My father's journey to America was a circuitous one as a Holocaust survivor and although he didn't enter New York via Ellis Island, it was New York Harbor that greeted him, after he made the often-difficult passage to America from Poland to Italy and then through Havana, finally to Miami. My mother's parents left the Bay of Naples during one of the earlier waves of immigration in search of the "new opportunity" in that place called America, in search of a place to call "home."
There will be many more images added in due time, with scanned images of my own family who once upon a time passed through those halls of Ellis Island and New York Harbor.
"Remember, remember always,
that all of us, and you and I especially,
are descended from immigrants and revolutionists."
~ Franklin D. Roosevelt, before the Daughters of the American Revolution, 1936
"Once I thought to write a history
of the immigrants in America.
Then I discovered that
the immigrants were America."
~ Oscar Handlin, Professor Emeritus of American History, Harvard University
"For I was a stranger and you welcomed me."
~ Matthew 25:35
"First they came for the socialists,
and I did not speak out because I was not a socialist.

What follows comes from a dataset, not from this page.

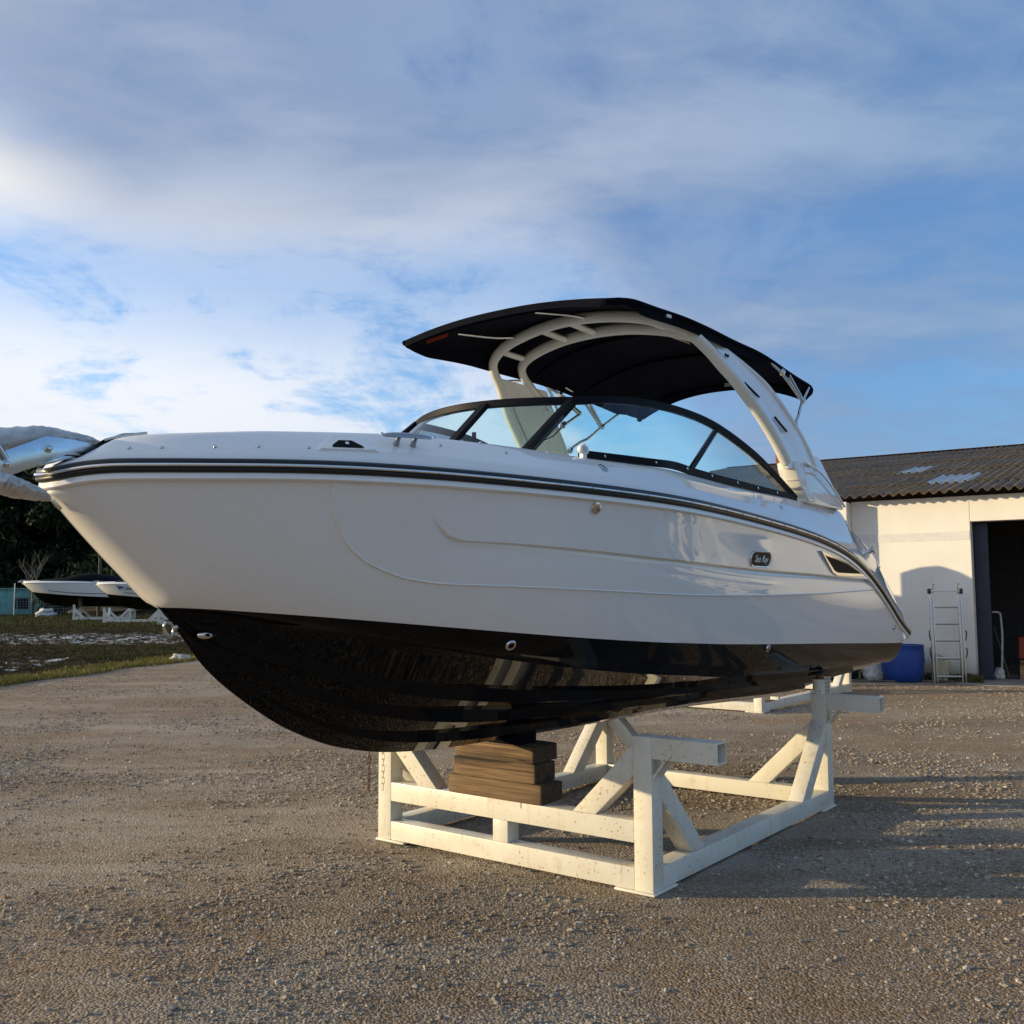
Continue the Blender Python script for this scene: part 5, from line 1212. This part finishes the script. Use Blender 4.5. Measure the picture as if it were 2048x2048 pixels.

Then they came for the trade unionists,
and I did not speak out because I was not a trade unionist.
Then they came for the Jews,
and I did not speak out because I was not a Jew.
Then they came for me,
and there was no one left to speak for me."
~ Pastor Martin Niemoller, Nazi Germany, circa 1945.
"Here is not merely a nation, but a teeming nation of nations."
~ Walt Whitman
"The United States should be
'an asylum for the persecuted lovers of
civil and religious liberty.' "
~ Thomas Paine
“I handed my passport to the immigration officer, and he looked at it and looked at me and said, "What are you?"”
~ Grace Murray Hopper
"The making of an American begins at the point where he himself rejects all other ties, any other history, and himself adopts the vesture of his adopted land."
~ James Baldwin (1924-1987) African-American writer
"What, then, is this new man, the American?
They are a mixture of English, Scotch, Irish, French, Dutch, Germans, and Swedes. From this promiscuous breed, that race, now called Americans, have arisen."
~ J. Hector St. Josh de Crevecoeur
"Where do I go? Follow the river
Where do I go? Follow the gulls
Where is the something, where is the someone
That tells me why I live and die..."
~ James Rado, "Hair"
“The whole value of solitude depends upon one's self;
it may be a sanctuary or a prison,
a haven of repose or a place of punishment,
a heaven or a hell, as we ourselves make it.”
~ John Lubbock
"We all live with the objective of being happy, our lives are all different and yet the same."
~ Anne Frank
"A person gets used to being alone,
but break it just for a day and you have to get used to it again, all over from the beginning."
~ Richard Bach
“I believe all Americans who believe in freedom,
tolerance and human rights have a responsibility
to oppose bigotry and prejudice based on sexual orientation.”
~ Coretta Scott King
“Home is the place where, when you have to go there, they have to take you in.”
~ Robert Frost
"In the truest sense, freedom cannot be bestowed; it must be achieved."
~ Franklin D. Roosevelt
"The sound of tireless voices is the price we pay
for the right to hear the music of our own opinions."